‘UnREAL’ Season Two News

Scheduled this Friday to be honored by the American Film Institute as a 2015 Television Program of the Year and recently nominated the Broadcast Television Journalists Association for a Critics’ Choice Award for Best Drama, Lifetime’s critically-acclaimed series UnREAL (#UnREALTV) is set to begin production this March for a summer return. Co-created by Marti Noxon and Sarah Gertrude Shapiro, UnREAL gives a fictitious behind-the-scenes glimpse into the chaos surrounding the production of a dating competition program, Everlasting. Starring Shiri Appleby and Constance Zimmer as producers Rachel Goldberg and Quinn King, season two stirs up the controversy when Everlasting casts its first-ever African American suitor.

Returning for season two as series regulars are Craig Bierko as Everlasting’s creator, Chet, who is on a quest to reclaim his full power on set; Josh Kelly as Jeremy, Everlasting’s director of photography and Rachel’s ex-boyfriend and Jeffrey Bowyer-Chapman as Jay, a field producer whose ambitions run far beyond the show. Casting is currently underway for Everlasting’s new suitor Darius Hill, an All-American football star, and the contestants including Yael, a gorgeous upscale hipster; Tiffany, a daddy’s girl and football player’s dream; Ruby, a shrewd contestant, not at all interested in being a puppet for the producers; Bethann, an Alabama born and bred patriotic girl; and Chantal, a prim and proper southern debutante. Everlasting will also get Coleman, a new producer and the series is also casting the role of Romeo, Darius’ street-smart and savvy cousin.

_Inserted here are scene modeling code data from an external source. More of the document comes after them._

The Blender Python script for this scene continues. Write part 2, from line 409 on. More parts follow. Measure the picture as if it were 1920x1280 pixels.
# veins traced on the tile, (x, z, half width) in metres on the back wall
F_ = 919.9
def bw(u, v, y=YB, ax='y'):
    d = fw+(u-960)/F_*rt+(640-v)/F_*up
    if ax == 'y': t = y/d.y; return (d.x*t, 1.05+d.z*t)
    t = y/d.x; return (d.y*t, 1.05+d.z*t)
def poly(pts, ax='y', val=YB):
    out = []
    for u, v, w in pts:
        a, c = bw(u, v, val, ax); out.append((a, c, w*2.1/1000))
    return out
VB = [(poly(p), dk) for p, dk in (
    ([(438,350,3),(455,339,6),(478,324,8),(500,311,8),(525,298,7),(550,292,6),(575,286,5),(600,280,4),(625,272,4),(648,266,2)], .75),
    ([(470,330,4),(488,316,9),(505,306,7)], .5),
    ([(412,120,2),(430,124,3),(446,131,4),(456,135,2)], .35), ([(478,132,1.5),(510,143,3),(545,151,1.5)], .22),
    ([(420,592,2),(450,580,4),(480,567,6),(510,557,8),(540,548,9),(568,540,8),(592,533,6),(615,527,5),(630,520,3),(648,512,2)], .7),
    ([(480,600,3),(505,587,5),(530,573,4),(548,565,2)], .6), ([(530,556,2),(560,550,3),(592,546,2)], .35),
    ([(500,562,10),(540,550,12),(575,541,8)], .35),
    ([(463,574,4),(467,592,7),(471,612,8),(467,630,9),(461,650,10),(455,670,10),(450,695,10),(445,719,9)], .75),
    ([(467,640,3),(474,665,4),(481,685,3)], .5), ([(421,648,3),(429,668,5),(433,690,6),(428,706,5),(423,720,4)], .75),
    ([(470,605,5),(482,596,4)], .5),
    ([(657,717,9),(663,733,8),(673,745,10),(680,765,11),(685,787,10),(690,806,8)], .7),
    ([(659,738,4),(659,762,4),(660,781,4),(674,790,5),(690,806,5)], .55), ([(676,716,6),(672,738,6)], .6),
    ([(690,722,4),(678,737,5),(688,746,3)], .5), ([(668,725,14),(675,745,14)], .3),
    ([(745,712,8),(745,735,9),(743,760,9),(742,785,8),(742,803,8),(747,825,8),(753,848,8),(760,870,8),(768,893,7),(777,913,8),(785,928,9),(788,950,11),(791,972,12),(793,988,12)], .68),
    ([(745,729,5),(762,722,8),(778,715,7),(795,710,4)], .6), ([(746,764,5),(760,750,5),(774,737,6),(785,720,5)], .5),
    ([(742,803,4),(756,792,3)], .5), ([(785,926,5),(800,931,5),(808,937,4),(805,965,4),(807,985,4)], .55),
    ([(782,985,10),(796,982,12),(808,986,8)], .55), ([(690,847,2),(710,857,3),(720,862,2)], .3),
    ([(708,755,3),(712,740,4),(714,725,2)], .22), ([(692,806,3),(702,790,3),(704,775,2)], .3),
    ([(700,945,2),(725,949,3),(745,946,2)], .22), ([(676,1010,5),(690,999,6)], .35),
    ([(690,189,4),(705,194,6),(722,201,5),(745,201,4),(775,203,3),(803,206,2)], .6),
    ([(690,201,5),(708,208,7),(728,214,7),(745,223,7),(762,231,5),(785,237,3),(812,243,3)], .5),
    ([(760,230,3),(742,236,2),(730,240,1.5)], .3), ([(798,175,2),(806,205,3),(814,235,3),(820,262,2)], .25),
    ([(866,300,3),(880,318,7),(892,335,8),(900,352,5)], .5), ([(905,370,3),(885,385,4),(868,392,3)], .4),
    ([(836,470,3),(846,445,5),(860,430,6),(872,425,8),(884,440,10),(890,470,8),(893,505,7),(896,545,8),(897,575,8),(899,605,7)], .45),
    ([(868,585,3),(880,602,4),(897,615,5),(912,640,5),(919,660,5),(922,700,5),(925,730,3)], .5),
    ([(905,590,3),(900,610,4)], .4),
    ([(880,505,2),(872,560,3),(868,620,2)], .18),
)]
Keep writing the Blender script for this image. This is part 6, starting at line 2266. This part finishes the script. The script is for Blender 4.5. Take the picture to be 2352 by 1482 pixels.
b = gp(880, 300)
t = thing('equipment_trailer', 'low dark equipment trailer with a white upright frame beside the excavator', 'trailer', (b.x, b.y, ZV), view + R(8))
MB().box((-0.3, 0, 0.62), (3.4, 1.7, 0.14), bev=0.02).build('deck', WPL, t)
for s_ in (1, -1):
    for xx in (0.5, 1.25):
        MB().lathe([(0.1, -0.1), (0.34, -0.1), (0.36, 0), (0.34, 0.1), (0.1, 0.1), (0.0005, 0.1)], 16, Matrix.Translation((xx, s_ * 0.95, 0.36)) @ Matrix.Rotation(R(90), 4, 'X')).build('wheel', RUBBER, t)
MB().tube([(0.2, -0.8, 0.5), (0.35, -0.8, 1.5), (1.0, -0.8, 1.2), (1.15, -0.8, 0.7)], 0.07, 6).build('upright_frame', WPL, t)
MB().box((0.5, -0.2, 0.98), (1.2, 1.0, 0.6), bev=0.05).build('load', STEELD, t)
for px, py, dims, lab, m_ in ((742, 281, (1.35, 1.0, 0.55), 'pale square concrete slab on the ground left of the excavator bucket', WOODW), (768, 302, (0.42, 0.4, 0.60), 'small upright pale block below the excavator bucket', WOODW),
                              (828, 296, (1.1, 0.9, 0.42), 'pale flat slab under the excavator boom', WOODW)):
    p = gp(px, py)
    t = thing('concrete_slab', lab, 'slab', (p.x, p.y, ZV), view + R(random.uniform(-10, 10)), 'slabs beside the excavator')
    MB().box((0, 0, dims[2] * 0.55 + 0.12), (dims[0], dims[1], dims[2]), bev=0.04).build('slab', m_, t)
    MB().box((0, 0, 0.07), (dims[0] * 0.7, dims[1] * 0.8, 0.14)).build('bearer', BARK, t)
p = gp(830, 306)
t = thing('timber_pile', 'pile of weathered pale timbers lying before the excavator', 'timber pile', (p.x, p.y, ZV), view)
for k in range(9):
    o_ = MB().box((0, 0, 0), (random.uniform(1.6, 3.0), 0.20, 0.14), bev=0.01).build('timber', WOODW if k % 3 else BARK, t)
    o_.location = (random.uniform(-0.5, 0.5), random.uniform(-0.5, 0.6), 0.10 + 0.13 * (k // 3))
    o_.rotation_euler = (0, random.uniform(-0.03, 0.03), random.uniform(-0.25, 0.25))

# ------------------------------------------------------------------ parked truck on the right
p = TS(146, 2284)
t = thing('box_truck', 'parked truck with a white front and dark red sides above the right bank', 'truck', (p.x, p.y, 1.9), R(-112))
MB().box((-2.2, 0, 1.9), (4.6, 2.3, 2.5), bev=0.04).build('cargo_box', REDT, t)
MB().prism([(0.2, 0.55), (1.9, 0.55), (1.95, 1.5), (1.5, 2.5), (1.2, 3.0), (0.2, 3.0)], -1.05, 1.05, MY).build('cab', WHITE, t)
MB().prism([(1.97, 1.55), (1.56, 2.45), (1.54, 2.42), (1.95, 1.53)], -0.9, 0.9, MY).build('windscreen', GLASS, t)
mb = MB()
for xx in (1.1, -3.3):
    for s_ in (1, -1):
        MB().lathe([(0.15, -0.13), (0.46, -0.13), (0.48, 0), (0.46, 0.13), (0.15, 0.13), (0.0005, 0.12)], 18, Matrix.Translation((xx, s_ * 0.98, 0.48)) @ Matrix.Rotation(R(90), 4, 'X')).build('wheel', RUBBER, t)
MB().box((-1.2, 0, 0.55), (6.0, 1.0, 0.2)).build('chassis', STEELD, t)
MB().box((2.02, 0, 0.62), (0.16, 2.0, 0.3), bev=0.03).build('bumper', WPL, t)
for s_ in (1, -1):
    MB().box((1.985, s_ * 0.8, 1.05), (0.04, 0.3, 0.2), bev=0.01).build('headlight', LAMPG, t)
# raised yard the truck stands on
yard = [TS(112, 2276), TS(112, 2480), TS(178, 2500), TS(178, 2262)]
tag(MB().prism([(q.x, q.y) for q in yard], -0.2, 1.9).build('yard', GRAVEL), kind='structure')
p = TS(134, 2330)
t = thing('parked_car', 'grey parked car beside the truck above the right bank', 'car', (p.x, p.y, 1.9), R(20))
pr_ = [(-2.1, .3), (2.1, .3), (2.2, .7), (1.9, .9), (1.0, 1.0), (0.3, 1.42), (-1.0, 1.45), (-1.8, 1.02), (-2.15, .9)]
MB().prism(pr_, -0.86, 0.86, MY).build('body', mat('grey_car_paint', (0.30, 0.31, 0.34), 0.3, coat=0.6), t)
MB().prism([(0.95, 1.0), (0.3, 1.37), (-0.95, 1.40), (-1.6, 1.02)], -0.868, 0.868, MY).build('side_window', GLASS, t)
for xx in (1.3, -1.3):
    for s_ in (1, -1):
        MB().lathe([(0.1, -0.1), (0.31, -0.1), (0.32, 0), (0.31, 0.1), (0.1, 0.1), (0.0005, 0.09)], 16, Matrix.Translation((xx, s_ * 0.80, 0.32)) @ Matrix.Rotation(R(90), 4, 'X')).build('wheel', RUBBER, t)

The full first season of UnREAL will be available for streaming on Hulu, beginning February 3rd. Set against the backdrop of the hit dating competition show Everlasting, UnREAL is led by flawed heroine Rachel Goldberg (Appleby), who returns as supervising producer, renowned for her skills manipulating her relationships with, and among, the contestants to get the vital dramatic and outrageous footage that the program’s dispassionate executive producer, Quinn King (Zimmer), demands. What ensues once again is an eye-opening look at what happens in the outrageous world of unscripted television, where being a contestant can be vicious andbeing a producer is a whole other reality.